Problem requirements
Exactly retype the lines of the material from its first line to the line with "tag(b.build('wood_chunk', M['shed_wood'] if", including both.

Material
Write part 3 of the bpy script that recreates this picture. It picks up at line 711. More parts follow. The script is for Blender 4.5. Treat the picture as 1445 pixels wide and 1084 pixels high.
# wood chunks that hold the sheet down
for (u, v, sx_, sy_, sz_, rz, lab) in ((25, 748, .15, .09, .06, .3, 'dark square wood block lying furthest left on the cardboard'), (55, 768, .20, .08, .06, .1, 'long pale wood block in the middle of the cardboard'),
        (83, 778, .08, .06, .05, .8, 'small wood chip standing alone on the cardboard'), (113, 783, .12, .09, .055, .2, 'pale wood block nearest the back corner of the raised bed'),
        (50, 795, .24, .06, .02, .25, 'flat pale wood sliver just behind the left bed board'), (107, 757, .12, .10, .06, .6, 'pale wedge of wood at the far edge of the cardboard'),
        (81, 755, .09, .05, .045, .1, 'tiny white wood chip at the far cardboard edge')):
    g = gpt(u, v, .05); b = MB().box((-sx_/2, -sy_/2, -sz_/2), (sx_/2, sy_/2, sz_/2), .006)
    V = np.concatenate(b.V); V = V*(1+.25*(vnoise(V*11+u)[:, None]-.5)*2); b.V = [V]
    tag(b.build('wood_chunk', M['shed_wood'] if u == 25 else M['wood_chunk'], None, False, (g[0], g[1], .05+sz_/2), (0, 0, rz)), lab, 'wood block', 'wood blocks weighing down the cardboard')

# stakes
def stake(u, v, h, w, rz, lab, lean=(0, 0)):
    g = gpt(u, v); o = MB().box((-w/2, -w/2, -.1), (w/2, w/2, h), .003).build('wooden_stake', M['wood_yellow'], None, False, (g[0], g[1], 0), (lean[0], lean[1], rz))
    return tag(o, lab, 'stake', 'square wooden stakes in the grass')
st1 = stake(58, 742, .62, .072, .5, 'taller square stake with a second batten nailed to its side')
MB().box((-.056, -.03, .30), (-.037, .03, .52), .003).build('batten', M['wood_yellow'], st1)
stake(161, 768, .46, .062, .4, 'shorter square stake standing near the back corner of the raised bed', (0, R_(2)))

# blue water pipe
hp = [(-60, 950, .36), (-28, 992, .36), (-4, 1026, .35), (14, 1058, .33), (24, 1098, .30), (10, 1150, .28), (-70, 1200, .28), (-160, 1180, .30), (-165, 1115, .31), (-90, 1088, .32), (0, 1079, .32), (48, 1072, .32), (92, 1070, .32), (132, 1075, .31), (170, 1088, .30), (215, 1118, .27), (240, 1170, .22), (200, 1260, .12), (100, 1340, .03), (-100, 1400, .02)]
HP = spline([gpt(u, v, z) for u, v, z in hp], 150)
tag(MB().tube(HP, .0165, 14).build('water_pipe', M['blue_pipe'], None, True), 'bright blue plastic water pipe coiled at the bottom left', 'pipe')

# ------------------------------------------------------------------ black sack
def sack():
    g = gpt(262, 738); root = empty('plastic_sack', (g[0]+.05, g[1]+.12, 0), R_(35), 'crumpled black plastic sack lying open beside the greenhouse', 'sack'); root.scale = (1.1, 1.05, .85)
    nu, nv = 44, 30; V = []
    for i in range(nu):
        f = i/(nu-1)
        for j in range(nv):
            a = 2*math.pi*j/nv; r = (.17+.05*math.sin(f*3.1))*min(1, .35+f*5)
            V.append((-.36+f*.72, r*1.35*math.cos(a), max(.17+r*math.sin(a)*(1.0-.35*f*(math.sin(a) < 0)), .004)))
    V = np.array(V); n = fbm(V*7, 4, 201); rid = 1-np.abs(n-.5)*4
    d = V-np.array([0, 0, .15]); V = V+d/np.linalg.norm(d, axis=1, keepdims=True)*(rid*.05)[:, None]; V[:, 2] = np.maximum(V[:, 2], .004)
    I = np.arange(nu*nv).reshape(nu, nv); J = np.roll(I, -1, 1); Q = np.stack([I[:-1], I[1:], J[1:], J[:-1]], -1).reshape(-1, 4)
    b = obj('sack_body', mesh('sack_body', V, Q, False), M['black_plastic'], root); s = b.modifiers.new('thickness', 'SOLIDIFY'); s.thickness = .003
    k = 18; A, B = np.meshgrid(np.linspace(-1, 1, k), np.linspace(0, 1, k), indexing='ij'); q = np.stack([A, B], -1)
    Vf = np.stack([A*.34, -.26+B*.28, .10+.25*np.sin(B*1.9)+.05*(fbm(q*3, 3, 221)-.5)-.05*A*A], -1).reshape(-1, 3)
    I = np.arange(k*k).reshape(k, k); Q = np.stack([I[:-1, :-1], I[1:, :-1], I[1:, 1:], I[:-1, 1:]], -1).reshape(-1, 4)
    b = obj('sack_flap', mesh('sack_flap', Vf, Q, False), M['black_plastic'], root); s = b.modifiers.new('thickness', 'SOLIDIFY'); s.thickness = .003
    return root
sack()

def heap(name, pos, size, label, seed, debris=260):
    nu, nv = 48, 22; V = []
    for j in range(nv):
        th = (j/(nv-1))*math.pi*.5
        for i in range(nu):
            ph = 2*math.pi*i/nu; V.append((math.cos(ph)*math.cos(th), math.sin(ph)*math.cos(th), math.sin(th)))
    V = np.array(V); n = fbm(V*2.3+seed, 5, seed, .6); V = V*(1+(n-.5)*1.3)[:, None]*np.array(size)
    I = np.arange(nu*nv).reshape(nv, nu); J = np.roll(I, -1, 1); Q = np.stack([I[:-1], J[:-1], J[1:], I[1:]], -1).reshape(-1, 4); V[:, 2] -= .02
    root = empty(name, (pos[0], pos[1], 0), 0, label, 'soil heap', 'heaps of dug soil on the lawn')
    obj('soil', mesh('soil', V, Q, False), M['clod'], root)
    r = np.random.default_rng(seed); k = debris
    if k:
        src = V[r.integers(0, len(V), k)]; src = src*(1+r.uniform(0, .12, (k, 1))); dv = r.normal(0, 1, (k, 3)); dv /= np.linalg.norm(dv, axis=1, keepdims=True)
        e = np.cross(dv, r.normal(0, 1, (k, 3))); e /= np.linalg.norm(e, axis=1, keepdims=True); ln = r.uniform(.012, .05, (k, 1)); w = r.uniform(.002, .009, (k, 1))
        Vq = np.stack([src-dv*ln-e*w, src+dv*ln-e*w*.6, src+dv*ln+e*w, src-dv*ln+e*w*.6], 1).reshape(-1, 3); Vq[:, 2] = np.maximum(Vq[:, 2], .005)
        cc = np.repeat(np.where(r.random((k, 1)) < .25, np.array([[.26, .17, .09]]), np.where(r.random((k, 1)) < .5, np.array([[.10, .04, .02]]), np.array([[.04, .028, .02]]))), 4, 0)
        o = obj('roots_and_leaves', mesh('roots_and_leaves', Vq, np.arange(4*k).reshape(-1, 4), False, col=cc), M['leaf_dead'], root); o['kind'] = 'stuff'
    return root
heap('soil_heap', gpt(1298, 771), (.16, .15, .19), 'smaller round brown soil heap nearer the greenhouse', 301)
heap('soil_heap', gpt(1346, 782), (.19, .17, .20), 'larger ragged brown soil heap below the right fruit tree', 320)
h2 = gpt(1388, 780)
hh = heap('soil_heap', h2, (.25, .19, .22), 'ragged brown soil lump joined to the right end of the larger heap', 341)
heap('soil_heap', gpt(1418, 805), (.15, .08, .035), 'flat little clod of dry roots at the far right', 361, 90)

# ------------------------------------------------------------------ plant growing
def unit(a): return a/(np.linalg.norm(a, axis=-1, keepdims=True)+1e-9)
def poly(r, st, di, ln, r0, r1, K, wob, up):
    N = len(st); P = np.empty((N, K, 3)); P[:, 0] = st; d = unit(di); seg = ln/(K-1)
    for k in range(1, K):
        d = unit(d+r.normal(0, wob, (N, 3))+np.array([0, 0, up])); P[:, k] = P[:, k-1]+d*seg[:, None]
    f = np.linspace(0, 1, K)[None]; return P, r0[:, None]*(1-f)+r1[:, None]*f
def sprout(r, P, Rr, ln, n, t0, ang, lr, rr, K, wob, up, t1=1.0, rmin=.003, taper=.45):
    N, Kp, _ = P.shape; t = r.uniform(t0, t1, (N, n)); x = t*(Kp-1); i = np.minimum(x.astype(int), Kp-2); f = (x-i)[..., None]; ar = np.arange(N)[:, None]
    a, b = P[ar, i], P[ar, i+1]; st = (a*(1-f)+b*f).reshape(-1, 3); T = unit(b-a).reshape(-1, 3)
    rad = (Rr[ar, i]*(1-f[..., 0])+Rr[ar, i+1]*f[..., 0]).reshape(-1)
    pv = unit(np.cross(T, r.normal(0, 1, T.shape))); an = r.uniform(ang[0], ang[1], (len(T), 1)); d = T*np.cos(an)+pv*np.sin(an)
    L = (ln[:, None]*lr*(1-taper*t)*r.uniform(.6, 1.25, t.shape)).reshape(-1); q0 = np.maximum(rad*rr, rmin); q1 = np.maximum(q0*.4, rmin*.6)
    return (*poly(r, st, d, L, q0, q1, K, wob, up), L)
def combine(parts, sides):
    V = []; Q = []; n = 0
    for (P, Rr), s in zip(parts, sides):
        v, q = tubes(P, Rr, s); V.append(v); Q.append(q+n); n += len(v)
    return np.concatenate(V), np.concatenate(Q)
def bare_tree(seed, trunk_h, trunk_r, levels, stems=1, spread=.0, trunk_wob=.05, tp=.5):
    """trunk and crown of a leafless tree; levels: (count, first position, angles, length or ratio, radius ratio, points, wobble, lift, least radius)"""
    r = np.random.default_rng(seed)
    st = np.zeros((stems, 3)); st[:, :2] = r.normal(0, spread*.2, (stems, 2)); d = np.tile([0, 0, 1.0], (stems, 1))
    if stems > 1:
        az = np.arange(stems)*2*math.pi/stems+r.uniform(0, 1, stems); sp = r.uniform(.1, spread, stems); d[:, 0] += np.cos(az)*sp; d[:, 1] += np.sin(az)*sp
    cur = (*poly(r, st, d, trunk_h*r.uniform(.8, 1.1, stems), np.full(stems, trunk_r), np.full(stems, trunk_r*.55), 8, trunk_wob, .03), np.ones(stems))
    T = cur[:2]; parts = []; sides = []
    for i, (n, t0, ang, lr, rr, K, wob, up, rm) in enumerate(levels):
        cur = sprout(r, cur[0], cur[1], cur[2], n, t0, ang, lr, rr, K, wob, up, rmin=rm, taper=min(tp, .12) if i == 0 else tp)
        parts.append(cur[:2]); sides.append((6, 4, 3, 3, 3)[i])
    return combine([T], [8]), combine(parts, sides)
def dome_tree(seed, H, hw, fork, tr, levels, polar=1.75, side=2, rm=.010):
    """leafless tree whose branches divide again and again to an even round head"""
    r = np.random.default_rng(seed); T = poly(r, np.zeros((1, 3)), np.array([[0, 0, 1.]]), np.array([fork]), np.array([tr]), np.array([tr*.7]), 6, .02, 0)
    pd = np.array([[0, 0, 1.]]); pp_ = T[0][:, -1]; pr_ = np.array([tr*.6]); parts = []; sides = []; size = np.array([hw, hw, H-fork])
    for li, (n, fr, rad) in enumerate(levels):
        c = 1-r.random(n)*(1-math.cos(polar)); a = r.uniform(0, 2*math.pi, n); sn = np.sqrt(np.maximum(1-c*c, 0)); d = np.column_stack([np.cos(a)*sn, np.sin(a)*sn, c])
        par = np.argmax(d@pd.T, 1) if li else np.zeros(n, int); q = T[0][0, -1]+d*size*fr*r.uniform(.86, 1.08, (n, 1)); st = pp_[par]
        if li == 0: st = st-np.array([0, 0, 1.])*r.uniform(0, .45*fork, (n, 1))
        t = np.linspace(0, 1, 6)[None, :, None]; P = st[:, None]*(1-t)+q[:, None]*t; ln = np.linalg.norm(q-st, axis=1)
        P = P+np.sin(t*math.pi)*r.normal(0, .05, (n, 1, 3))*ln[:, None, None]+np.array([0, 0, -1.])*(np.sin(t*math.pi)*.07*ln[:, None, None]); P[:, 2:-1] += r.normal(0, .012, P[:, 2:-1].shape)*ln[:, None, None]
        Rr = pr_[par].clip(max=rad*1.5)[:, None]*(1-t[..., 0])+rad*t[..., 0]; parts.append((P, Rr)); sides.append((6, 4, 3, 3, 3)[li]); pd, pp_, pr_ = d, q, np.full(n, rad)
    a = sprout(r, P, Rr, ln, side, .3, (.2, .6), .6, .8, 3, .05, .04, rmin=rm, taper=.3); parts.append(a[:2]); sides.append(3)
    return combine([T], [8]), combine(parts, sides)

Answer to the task
Write part 3 of the bpy script that recreates this picture. It picks up at line 711. More parts follow. The script is for Blender 4.5. Treat the picture as 1445 pixels wide and 1084 pixels high.
# wood chunks that hold the sheet down
for (u, v, sx_, sy_, sz_, rz, lab) in ((25, 748, .15, .09, .06, .3, 'dark square wood block lying furthest left on the cardboard'), (55, 768, .20, .08, .06, .1, 'long pale wood block in the middle of the cardboard'),
        (83, 778, .08, .06, .05, .8, 'small wood chip standing alone on the cardboard'), (113, 783, .12, .09, .055, .2, 'pale wood block nearest the back corner of the raised bed'),
        (50, 795, .24, .06, .02, .25, 'flat pale wood sliver just behind the left bed board'), (107, 757, .12, .10, .06, .6, 'pale wedge of wood at the far edge of the cardboard'),
        (81, 755, .09, .05, .045, .1, 'tiny white wood chip at the far cardboard edge')):
    g = gpt(u, v, .05); b = MB().box((-sx_/2, -sy_/2, -sz_/2), (sx_/2, sy_/2, sz_/2), .006)
    V = np.concatenate(b.V); V = V*(1+.25*(vnoise(V*11+u)[:, None]-.5)*2); b.V = [V]
    tag(b.build('wood_chunk', M['shed_wood'] if u == 25 else M['wood_chunk'], None, False, (g[0], g[1], .05+sz_/2), (0, 0, rz)), lab, 'wood block', 'wood blocks weighing down the cardboard')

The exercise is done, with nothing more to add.